March 8th, 2012 by Steve Nelson

AP42 creative brief

My colleague John Faville once offered, "A brief should be."  I thought of that as I was reading WOW Branding's "Logo Savvy",  where they suggest replacing the traditional creative brief in favor of ten evocative words. That is brief, and I think I'll give it a try. Hey, I'm a scientist at heart.

Until then, here's a question I suggest gets added to every creative brief template.

For existing products/services/brands/companies:

"What is the best example from your firsthand experience, from a customer you've actually talked to, that exemplifies the highest potential of your product or service in actual use." 

For new products/services/brands/companies:

"Give me the best example from your firsthand experience, from a customer you've actually talked to, of their articulated need for which your product or service is the perfect solution."

Picking the ultimate example, either of how your product has actually been used, or of an expressed need that your new product is meant to solve is important. It places the high-water mark for success, at least in your known universe. (If the gods favor you, your product will be used in even more ways than you can currently imagine!). I don't want a typical example - there are plenty of those. I want the best.

And I don't want a theoretical or hypothetical example: "It's for the busy executive getting off a plane and grabbing breakfast in one hand with their iPhone in the other, and they've now run out of hands." No, tell me about a customer you talked to, who actually used your product (if you have one) or relayed a real experience that would lead her to your product or service (if you're developing or just rolling it out.)

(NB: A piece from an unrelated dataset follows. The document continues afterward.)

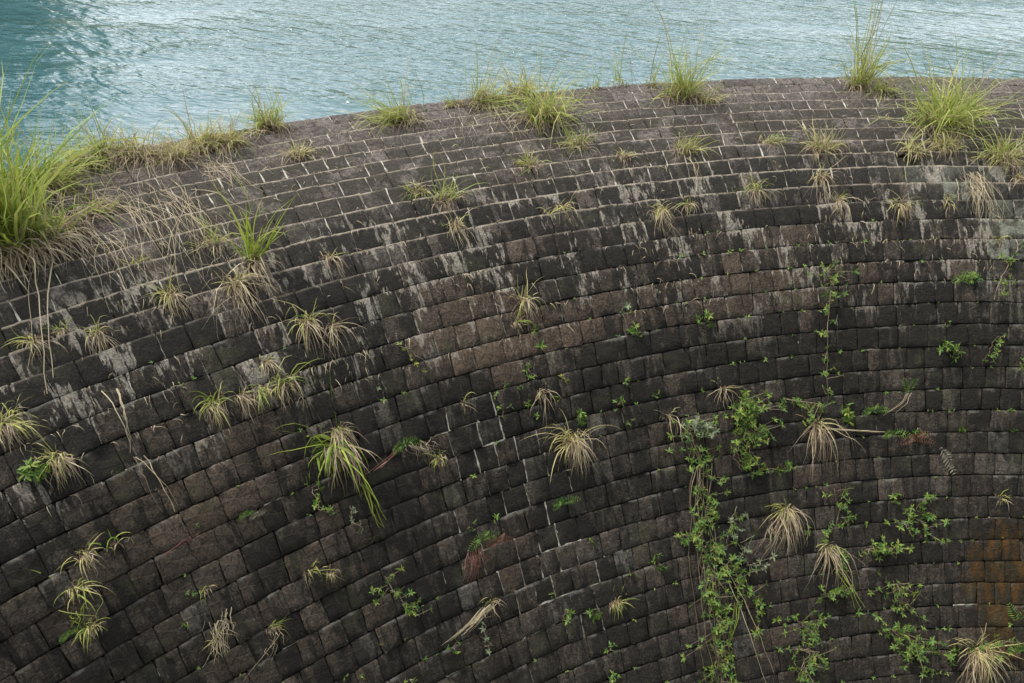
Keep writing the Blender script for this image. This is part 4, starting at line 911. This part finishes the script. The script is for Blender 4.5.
    ('vine', 26.85, -0.1737, {'pts': [(26.85, -0.1737), (27.68, -0.1733), (27.92, -0.1793)], 'sz': 0.176, 'n': 7}, 'green leaf cluster below the hanging straw tuft'),
    ('straw', 27.85, -0.1748, {'n': 3, 'green': 1, 'w': 1.8, 'to': (29.86, -0.1572)}, 'few long green blades hanging from the straw tuft'),
    ('vine', 28.81, -0.1969, {'pts': [(28.81, -0.1969), (28.82, -0.1814), (28.77, -0.1746)], 'sz': 0.158, 'n': 9}, 'row of yellow green leaves lying on a joint'),
    ('herb', 29.84, -0.1605, {'sz': 0.158, 'n': 3}, 'small herb where the long green blades end'),
    ('vine', 29.62, -0.2304, {'pts': [(29.62, -0.2304), (30.08, -0.2228), (30.54, -0.2095), (29.87, -0.202)], 'sz': 0.175, 'n': 11}, 'leafy creeper arch at lower right of the column'),
    ('vine', 31.0, -0.2326, {'pts': [(31.0, -0.2326), (31.32, -0.2131), (31.94, -0.2266), (32.43, -0.2329)], 'sz': 0.193, 'n': 14}, 'bottom leafy creeper right of the column'),
    ('vine', 19.75, -0.2172, {'pts': [(19.75, -0.2172), (20.21, -0.1811), (21.06, -0.1865)], 'sz': 0.141, 'n': 10}, 'low leafy sprigs above the big straw tuft at right'),
    ('tuft', 21.11, -0.1856, {'up': 0.281, 'dn': 0.774, 'n': 90, 'spread': 1.1, 'w': 1.0, 'dry': 0.3}, 'big straw tuft with long drooping blades, right'),
    ('straw', 21.31, -0.1809, {'n': 5, 'w': 1.6, 'to': (21.74, -0.1209)}, 'pale horizontal stem reaching right from the big straw tuft'),
    ('herb', 20.79, -0.1539, {'sz': 0.263, 'n': 9}, 'leafy herb behind the pale horizontal stem'),
    ('fern', 20.79, -0.1299, {'sz': 0.384, 'n': 7}, 'yellow green fern right of the leafy herb'),
    ('fern', 21.91, -0.1101, {'sz': 0.348, 'n': 6}, 'bright fern with hanging fronds at right'),
    ('herb', 21.65, -0.0849, {'sz': 0.225, 'n': 5}, 'dark herb next to the red brown dead fern'),
    ('fern', 22.2, -0.0893, {'sz': 0.381, 'n': 6, 'dead': 1, 'red': 1}, 'red brown dead fern on the right face'),
    ('fern', 22.62, -0.0635, {'sz': 0.584, 'n': 3, 'dead': 1, 'down': 1}, 'grey feathery dead frond drooping to the right'),
    ('fern', 19.97, -0.0937, {'sz': 0.415, 'n': 6, 'up': 0.017}, 'upright light green fern on the right face'),
    ('straw', 19.97, -0.0937, {'n': 3, 'to': (20.93, -0.1142)}, 'thin root slanting below the upright fern'),
    ('vine', 14.04, -0.1645, {'pts': [(14.04, -0.1645), (14.61, -0.1613), (15.06, -0.1643)], 'sz': 0.193, 'n': 9}, 'bright green leaf bunch on a vertical runner'),
    ('vine', 15.06, -0.1643, {'pts': [(15.06, -0.1643), (16.42, -0.1687), (17.14, -0.1717), (18.14, -0.1721), (18.69, -0.1729), (20.06, -0.1739)], 'sz': 0.14, 'n': 9}, 'long vertical runner with leaf pairs, upper right'),
    ('herb', 15.8, -0.2839, {'sz': 0.243, 'n': 6}, 'small spreading fern like herb on the brown stone band'),
    ('fern', 14.95, -0.0414, {'sz': 0.374, 'n': 5}, 'spreading fern with long side fronds, upper right'),
    ('herb', 14.81, -0.0313, {'sz': 0.271, 'n': 5}, 'pale leafy arm right of the spreading fern'),
    ('vine', 13.04, 0.0158, {'pts': [(13.04, 0.0158), (14.29, 0.0016), (15.79, -0.012)], 'sz': 0.133, 'n': 9}, 'long curved pale branch coming in from the right edge'),
    ('herb', 18.08, -0.0575, {'sz': 0.376, 'n': 12}, 'vigorous leafy herb on the right face'),
    ('herb', 16.84, -0.0564, {'sz': 0.119, 'n': 3}, 'tiny sprig above the vigorous leafy herb'),
    ('vine', 17.46, -0.0081, {'pts': [(17.46, -0.0081), (18.11, -0.0134), (18.76, -0.0178)], 'sz': 0.134, 'n': 7}, 'small herb on a bare stem, far right'),
    ('herb', 18.65, 0.0128, {'sz': 0.199, 'n': 5}, 'leafy herb cut by the right frame edge'),
    ('herb', 21.72, -0.0396, {'sz': 0.204, 'n': 4}, 'isolated bright herb on the right face'),
    ('herb', 21.72, 0.0087, {'sz': 0.15, 'n': 3}, 'faint herb at the right edge, mid height'),
    ('herb', 24.83, -0.1101, {'sz': 0.209, 'n': 5}, 'bright herb at the left of the forked cluster'),
    ('vine', 24.82, -0.076, {'pts': [(24.82, -0.076), (25.3, -0.0878), (25.84, -0.0758)], 'sz': 0.172, 'n': 8}, 'forked cluster of yellow green leaves'),
    ('vine', 26.23, -0.1024, {'pts': [(26.23, -0.1024), (25.64, -0.1006), (26.0, -0.0843), (26.57, -0.0786)], 'sz': 0.174, 'n': 9}, 'arched herb below the forked cluster'),
    ('vine', 27.03, -0.1471, {'pts': [(27.03, -0.1471), (26.97, -0.1299), (27.15, -0.1163), (27.57, -0.1148)], 'sz': 0.175, 'n': 11}, 'leaf row hanging over a joint at right'),
    ('vine', 28.77, -0.1264, {'pts': [(28.77, -0.1264), (28.73, -0.1122), (29.49, -0.1157), (29.99, -0.1044)], 'sz': 0.192, 'n': 12}, 'yellowing creeper beside the orange stained stones'),
    ('vine', 30.72, -0.1278, {'pts': [(30.72, -0.1278), (30.95, -0.1149), (31.36, -0.1022), (32.1, -0.0979)], 'sz': 0.244, 'n': 20}, 'bushy herb with brown dead leaves at lower right'),
    ('fern', 31.83, -0.0963, {'sz': 0.38, 'n': 6}, 'yellow green fern under the bushy herb'),
    ('herb', 32.09, -0.0644, {'sz': 0.29, 'n': 8}, 'bright leafy herb left of the dome of straw'),
    ('herb', 32.98, -0.0882, {'sz': 0.189, 'n': 5}, 'small herb at the bottom under the fern'),
    ('tuft', 32.05, -0.0302, {'up': 0.438, 'dn': 0.674, 'n': 150, 'spread': 1.15, 'w': 1.2, 'arch': 1.2, 'dry': 0.35}, 'large dome of straw coloured blades at bottom right'),
    ('vine', 32.18, -0.0336, {'pts': [(32.18, -0.0336), (31.87, -0.017), (31.51, -0.006)], 'sz': 0.202, 'n': 12}, 'light green leaves behind the straw dome'),
    ('fern', 30.68, 0.0125, {'sz': 0.43, 'n': 6, 'up': 0.017}, 'upright fern in the bottom right corner'),
    ('fern', 31.95, 0.0174, {'sz': 0.494, 'n': 5}, 'bright broad fern cut by the right frame edge'),
    ('fern', 32.19, -0.0063, {'sz': 0.4, 'n': 5, 'dead': 1, 'red': 1}, 'brown dead fern between straw dome and broad fern'),
    ('tuft', 24.98, -0.0043, {'up': 0.167, 'dn': 0.167, 'n': 20, 'spread': 1.1}, 'faint dry tuft at the right edge above the orange stain'),
]
CAT = {'tuft': ('grass_tuft', 'grass tuft', 'grass tufts rooted in the joints of the dam'), 'straw': ('dry_stems', 'dry grass', 'stems and roots hanging down the dam'),
       'herb': ('leafy_herb', 'small plant', 'small leafy herbs in the joints of the dam'), 'vine': ('creeper', 'creeper', 'leafy creepers on the dam'), 'fern': ('fern', 'fern', 'ferns in the joints of the dam')}
FN = {'tuft': tuft, 'straw': straw, 'herb': herb, 'vine': vine, 'fern': fern}
for i, (kind, s, a, d, lab) in enumerate(PLANTS):
    nm, cat, grp = CAT[kind]
    root = empty(nm, tuple(wall(s, a)), label=lab, cat=cat, group=grp)
    FN[kind](root, s, a, d, np.random.default_rng(500+i))

# litter nobody could count: dry wisps lying in the joints of the crest and upper face
def wisps():
    rs = np.random.default_rng(77); p0 = []; D = []; L = []
    while len(p0) < 2600:
        s = rs.uniform(.2, 15); a = rs.uniform(-.80, .12)
        dens = .5 + 1.3*n2(a*11, s*.35, 8)
        if s < 7 and a < -.55: dens += .5
        if s > 9: dens -= .25
        if rs.random() > dens: continue
        k = ROWS[int(np.argmin([abs(q-s) for q in ROWS]))] if rs.random() < .7 else s
        N, T, B = frame(k, a); p0.append(wall(k, a, .004)); D.append(-T*rs.uniform(-.2, 1) + B*rs.normal()*.6 + N*.5); L.append(rs.uniform(.05, .28))
    n = len(p0)
    B_ = blades(np.array(p0), np.array(D), np.array(L), rs.uniform(.005, .010, n), rs.uniform(.4, 1.2, n), 5, rs, wob=.25)
    me = strips_mesh('wisps', B_, tone_of(n, rs, .2, 1, 0), M_DRY)
    link(bpy.data.objects.new('dry_wisps', me), kind='stuff', label='short dry wisps and rootlets lying in the joints of the dam')
wisps()

# tiny seedlings sprouting all along the joints, past counting
def seedlings():
    rs = np.random.default_rng(91); parts = []; k = 0
    while k < 330:
        s = ROWS[rs.integers(12, 36)] + rs.normal()*.03; a = rs.uniform(-.78, .06)
        if rs.random() > .15 + .9*smst(a, -.55, -.1) + 1.1*n2(a*9, s*.25, 21): continue
        N, T, B = frame(s, a); parts.append(rosette(wall(s, a, .01), unit(N + T*.4 + B*rs.normal()*.3), rs.integers(2, 6), rs.uniform(.025, .06), rs, N, None, .42)); k += 1
    q = collect(parts)
    link(bpy.data.objects.new('seedlings', leaves_mesh('seedlings', *q, tone_of(len(q[0]), rs, 0, 1, .15), M_LEAF)), kind='stuff', label='scattered tiny green seedlings sprouting in the joints of the dam')
seedlings()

This keeps it real. When I was directing a group of product marketers, I was always challenging them to move away from the abstract and get concrete. No talk of "the dealers' shelves" would last very long before we'd get in the car and go find a real dealer and real shelves.  The same consideration should go into your brief. Not to design the whole campaign or product around n=1, but to know, for now, the apex of your current reality.